I am convinced that the museum should open only once every detail has been completed. That's why I never announced a specific date for its opening. I would say that there is a good chance it will open between 12 and 18 months from now.
This particular museum is a very complex project. In my view it could be very difficult to hold the opening by the end of 2013, so sometime in 2014 is more likely.


How would you evaluate your ministry's cooperation with local governments in caring for and developing culture?

 

Some 68 percent of expenditures on culture come directly from local governments. I can say that my cooperation with local governments is good, or even very good. Recently, we accomplished the enormous task of providing access to broadband internet in all of Poland's libraries in towns with less than 15,000 inhabitants. We were able to achieve this goal in cooperation with Orange, and the access will be free for five years.
Due to cooperation with some foreign entities, among them the Bill and Melinda Gates Foundation, we were able to provide all those libraries with computers.
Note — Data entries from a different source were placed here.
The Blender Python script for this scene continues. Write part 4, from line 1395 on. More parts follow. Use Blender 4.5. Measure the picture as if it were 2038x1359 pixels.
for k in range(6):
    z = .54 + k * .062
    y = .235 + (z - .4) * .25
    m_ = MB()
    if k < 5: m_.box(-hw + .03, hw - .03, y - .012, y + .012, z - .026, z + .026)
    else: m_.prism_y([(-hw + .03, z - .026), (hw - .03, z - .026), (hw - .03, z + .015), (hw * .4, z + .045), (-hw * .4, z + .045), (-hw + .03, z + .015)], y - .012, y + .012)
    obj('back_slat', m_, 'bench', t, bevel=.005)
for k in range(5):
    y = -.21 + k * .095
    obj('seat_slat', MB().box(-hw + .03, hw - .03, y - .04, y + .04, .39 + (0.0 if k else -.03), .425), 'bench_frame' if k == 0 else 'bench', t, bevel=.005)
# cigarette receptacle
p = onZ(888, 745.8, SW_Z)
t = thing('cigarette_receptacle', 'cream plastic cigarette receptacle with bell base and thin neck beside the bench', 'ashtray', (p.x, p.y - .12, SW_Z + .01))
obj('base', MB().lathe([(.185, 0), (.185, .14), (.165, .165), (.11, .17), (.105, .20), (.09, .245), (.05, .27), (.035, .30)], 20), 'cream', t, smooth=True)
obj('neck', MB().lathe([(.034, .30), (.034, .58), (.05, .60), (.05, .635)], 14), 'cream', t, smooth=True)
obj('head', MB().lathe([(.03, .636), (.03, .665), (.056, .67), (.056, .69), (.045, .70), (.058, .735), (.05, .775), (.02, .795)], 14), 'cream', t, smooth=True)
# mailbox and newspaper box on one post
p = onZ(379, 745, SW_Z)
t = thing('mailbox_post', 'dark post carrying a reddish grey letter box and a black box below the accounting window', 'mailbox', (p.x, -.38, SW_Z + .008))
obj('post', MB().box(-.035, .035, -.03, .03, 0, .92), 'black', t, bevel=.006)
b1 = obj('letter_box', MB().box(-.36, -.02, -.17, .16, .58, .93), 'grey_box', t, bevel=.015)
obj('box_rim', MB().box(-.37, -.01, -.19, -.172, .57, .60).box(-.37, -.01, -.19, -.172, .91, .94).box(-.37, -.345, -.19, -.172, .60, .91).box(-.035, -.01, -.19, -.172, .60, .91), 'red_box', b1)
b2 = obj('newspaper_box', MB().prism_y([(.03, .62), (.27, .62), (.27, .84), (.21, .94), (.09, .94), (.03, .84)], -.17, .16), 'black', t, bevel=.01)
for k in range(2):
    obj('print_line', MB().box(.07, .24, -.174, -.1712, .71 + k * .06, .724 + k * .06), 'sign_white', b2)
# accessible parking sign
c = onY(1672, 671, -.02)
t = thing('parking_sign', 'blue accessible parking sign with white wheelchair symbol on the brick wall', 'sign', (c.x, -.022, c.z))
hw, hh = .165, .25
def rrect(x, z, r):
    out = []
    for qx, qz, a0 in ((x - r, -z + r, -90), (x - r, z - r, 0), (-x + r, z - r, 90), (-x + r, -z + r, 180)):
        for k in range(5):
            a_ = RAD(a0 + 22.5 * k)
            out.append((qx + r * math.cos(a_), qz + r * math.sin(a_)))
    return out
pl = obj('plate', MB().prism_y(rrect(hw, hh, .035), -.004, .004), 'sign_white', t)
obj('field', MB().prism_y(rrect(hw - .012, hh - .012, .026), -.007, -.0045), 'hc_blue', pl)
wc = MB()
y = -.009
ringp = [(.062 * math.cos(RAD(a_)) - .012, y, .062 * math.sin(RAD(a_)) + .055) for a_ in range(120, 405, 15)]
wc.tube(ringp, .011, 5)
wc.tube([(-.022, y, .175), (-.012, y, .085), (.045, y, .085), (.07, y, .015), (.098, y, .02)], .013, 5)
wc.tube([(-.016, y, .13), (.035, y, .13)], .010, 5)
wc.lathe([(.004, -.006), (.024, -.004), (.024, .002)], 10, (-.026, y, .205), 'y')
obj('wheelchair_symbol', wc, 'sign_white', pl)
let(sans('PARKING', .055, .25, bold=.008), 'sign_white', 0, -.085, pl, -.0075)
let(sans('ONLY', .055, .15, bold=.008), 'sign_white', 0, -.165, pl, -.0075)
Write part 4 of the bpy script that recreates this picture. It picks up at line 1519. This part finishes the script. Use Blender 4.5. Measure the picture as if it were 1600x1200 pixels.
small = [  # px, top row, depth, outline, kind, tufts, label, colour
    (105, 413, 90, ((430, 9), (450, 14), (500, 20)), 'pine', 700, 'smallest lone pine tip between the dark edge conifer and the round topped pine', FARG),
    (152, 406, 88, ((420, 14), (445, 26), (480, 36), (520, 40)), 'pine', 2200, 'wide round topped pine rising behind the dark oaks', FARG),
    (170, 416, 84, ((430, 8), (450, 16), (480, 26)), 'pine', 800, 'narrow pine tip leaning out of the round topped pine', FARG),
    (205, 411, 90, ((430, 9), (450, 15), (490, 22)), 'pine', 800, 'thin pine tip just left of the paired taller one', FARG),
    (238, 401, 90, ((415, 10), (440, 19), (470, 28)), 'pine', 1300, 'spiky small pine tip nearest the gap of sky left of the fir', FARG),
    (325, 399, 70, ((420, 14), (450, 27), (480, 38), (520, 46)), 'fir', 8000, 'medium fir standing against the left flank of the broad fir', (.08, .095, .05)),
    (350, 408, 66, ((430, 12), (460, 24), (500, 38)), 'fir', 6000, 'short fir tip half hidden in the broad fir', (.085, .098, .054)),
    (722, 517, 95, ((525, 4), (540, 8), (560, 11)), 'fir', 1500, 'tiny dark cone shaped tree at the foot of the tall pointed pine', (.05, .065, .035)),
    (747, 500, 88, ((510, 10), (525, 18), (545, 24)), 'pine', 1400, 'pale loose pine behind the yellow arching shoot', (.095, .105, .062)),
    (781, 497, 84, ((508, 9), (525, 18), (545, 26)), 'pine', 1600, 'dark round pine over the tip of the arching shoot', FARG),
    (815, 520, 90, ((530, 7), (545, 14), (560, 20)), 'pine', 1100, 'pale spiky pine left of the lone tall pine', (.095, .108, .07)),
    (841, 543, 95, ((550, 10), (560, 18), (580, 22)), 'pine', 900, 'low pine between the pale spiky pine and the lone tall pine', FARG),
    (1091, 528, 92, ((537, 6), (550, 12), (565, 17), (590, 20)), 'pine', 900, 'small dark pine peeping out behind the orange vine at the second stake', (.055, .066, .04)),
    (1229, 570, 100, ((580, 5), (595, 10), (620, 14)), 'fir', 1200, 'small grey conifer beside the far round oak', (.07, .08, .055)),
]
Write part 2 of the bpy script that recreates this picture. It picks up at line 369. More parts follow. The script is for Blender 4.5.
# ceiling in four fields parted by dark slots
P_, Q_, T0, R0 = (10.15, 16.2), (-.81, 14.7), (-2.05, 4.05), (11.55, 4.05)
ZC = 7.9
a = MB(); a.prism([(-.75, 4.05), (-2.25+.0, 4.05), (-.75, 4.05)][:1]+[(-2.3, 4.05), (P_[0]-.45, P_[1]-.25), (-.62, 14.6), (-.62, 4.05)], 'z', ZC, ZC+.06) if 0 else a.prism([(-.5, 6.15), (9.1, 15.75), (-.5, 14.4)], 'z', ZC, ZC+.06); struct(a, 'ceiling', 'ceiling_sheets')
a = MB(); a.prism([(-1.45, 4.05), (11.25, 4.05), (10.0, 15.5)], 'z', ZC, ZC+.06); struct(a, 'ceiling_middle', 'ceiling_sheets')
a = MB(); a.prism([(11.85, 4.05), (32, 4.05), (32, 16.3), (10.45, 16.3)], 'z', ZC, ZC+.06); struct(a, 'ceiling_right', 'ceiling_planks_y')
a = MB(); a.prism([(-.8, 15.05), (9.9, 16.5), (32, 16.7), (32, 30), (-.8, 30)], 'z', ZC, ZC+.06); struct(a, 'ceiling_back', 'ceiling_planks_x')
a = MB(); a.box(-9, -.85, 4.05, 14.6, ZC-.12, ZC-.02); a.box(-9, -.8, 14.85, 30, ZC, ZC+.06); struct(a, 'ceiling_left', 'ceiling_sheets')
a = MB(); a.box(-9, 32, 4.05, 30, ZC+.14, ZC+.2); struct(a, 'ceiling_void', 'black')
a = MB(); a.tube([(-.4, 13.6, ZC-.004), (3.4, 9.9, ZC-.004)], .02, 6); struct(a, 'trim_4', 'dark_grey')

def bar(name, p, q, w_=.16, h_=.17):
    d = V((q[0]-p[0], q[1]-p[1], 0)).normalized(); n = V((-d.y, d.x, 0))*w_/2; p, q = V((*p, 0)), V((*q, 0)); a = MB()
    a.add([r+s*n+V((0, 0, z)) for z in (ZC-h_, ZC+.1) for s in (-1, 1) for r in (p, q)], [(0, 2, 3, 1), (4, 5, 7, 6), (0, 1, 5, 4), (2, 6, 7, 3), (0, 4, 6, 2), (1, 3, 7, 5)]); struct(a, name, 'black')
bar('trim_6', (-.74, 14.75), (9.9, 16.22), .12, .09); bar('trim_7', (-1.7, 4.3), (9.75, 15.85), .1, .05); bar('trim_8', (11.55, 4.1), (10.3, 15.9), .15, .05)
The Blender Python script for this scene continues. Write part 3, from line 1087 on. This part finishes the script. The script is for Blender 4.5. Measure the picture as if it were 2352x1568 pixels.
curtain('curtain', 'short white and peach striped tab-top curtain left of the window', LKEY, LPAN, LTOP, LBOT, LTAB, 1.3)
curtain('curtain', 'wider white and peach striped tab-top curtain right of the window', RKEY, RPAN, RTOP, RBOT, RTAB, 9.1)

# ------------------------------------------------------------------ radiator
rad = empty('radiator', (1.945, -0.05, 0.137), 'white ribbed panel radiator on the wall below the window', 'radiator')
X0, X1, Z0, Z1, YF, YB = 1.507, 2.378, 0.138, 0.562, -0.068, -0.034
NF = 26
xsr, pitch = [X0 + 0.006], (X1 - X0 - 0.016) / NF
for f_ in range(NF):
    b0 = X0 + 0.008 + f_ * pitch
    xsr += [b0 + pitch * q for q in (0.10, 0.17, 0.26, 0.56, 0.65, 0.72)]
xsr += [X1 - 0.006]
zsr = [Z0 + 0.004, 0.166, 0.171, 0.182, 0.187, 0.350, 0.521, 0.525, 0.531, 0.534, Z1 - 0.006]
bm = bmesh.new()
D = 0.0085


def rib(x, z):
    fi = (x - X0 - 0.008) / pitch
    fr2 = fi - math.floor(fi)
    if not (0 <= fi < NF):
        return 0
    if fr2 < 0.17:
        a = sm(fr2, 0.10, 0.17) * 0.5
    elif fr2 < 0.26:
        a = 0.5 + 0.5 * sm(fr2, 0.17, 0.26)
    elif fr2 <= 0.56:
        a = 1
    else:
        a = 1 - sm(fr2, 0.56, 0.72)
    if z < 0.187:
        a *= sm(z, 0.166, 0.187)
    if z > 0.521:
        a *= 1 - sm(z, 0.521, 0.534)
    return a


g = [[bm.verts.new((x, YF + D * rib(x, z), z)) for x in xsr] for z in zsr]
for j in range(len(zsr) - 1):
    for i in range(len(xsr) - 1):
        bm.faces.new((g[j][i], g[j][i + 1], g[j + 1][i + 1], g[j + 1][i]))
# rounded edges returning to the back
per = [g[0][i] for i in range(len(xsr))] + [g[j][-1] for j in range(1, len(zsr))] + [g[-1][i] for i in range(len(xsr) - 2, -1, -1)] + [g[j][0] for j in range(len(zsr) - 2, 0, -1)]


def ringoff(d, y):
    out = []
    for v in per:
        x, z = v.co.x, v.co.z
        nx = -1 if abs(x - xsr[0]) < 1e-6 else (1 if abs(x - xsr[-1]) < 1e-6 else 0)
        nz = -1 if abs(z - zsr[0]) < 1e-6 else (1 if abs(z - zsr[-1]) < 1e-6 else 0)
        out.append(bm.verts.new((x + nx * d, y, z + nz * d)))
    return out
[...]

This is evidence of our very good cooperation with the lowest levels of local government.


Yet public television and radio, which are sometimes the only sources of information and culture for some people in poor regions of the country, are now near collapse. You have promised to help them financially, but that won't solve all their problems, especially since most people don't pay the obligatory subscription fees for public media. Is there a solution?


First, I want to stress that Polskie Radio [Polish public radio] is doing quite well. It looks like 2012 will be the first year in recent history that Polskie Radio will have a positive balance.
We are trying, in accordance with the current possibilities of the state budget, to guarantee modest financial help for public television, so it can carry out its mission.
We are also working to change the present system for paying fees and to introduce a simpler, more modern and cheaper subscription fee.
I also want to add that in 2012, the ministry financed many cultural programs.